**Source data:**
== == ==

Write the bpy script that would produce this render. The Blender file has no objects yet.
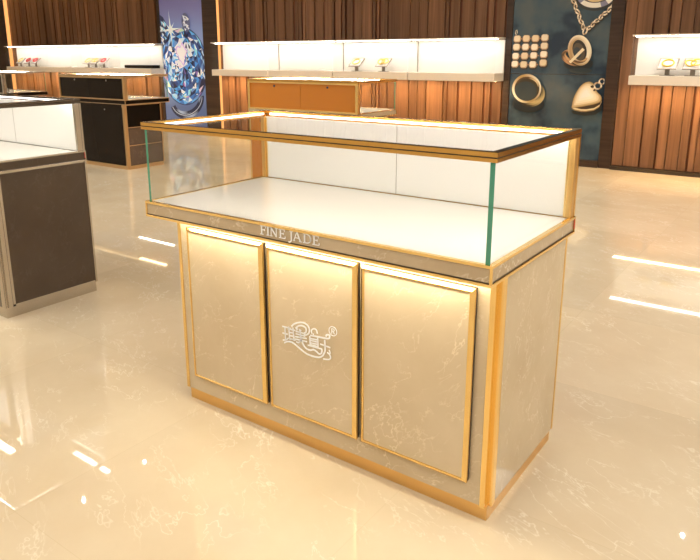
import bpy, bmesh, math, random
from mathutils import Vector, Matrix

SC = bpy.context.scene
COL = SC.collection

# ------------------------------------------------------------------ camera
def make_camera():
    yaw, pitch, roll = -0.6302409, 0.2454431, -0.0030831
    f = Vector((math.sin(yaw)*math.cos(pitch), math.cos(yaw)*math.cos(pitch), -math.sin(pitch)))
    r = Vector((math.cos(yaw), -math.sin(yaw), 0)); u = r.cross(f)
    c, s = math.cos(roll), math.sin(roll)
    r2, u2 = c*r + s*u, -s*r + c*u
    cd = bpy.data.cameras.new('camera'); cam = bpy.data.objects.new('camera', cd); COL.objects.link(cam)
    m = Matrix.Identity(4)
    for i in range(3):
        m[i][0], m[i][1], m[i][2] = r2[i], u2[i], -f[i]
    m.translation = Vector((1.771578, -1.355651, 1.204368))
    cam.matrix_world = m
    cd.sensor_fit = 'HORIZONTAL'; cd.sensor_width = 36; cd.lens = 36*672.0687/700
    cd.shift_x = 9.382/700; cd.shift_y = -57.121/700
    cd.clip_start = 0.05; cd.clip_end = 100
    SC.camera = cam
make_camera()

# ------------------------------------------------------------------ world, exposure, light levels
w = bpy.data.worlds.new('world'); SC.world = w; w.use_nodes = True
w.node_tree.nodes['Background'].inputs[0].default_value = (1, 0.93, 0.82, 1)
w.node_tree.nodes['Background'].inputs[1].default_value = 0.05
SC.view_settings.view_transform = 'Standard'; SC.view_settings.look = 'None'
SC.view_settings.exposure = 0.16; SC.view_settings.gamma = 1.0
SC.view_settings.use_curve_mapping = False
SC.cycles.use_denoising = True
SC.cycles.max_bounces = 10
SC.cycles.transparent_max_bounces = 24
SC.cycles.sample_clamp_indirect = 6.0

CEIL = 3.0
P_PANEL = 8.0        # unseen ceiling panels added as fill
P_SPOT = 50.0        # recessed downlights, most of them added as fill
E_CASE = 22.0         # strips in the wall cases
E_UNDER = 58.0       # strips under the wall cases
E_STRIP = 31.0       # strips in the counters' glass tops
E_APRON = 32.0       # strip below the counters' overhang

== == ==

**What to produce:** Omit the pictures, then output the rest of the listing exactly.

**Solution to the exercise:**
Write the bpy script that would produce this render. The Blender file has no objects yet.
import bpy, bmesh, math, random
from mathutils import Vector, Matrix

SC = bpy.context.scene
COL = SC.collection

# ------------------------------------------------------------------ camera
def make_camera():
    yaw, pitch, roll = -0.6302409, 0.2454431, -0.0030831
    f = Vector((math.sin(yaw)*math.cos(pitch), math.cos(yaw)*math.cos(pitch), -math.sin(pitch)))
    r = Vector((math.cos(yaw), -math.sin(yaw), 0)); u = r.cross(f)
    c, s = math.cos(roll), math.sin(roll)
    r2, u2 = c*r + s*u, -s*r + c*u
    cd = bpy.data.cameras.new('camera'); cam = bpy.data.objects.new('camera', cd); COL.objects.link(cam)
    m = Matrix.Identity(4)
    for i in range(3):
        m[i][0], m[i][1], m[i][2] = r2[i], u2[i], -f[i]
    m.translation = Vector((1.771578, -1.355651, 1.204368))
    cam.matrix_world = m
    cd.sensor_fit = 'HORIZONTAL'; cd.sensor_width = 36; cd.lens = 36*672.0687/700
    cd.shift_x = 9.382/700; cd.shift_y = -57.121/700
    cd.clip_start = 0.05; cd.clip_end = 100
    SC.camera = cam
make_camera()

# ------------------------------------------------------------------ world, exposure, light levels
w = bpy.data.worlds.new('world'); SC.world = w; w.use_nodes = True
w.node_tree.nodes['Background'].inputs[0].default_value = (1, 0.93, 0.82, 1)
w.node_tree.nodes['Background'].inputs[1].default_value = 0.05
SC.view_settings.view_transform = 'Standard'; SC.view_settings.look = 'None'
SC.view_settings.exposure = 0.16; SC.view_settings.gamma = 1.0
SC.view_settings.use_curve_mapping = False
SC.cycles.use_denoising = True
SC.cycles.max_bounces = 10
SC.cycles.transparent_max_bounces = 24
SC.cycles.sample_clamp_indirect = 6.0

CEIL = 3.0
P_PANEL = 8.0        # unseen ceiling panels added as fill
P_SPOT = 50.0        # recessed downlights, most of them added as fill
E_CASE = 22.0         # strips in the wall cases
E_UNDER = 58.0       # strips under the wall cases
E_STRIP = 31.0       # strips in the counters' glass tops
E_APRON = 32.0       # strip below the counters' overhang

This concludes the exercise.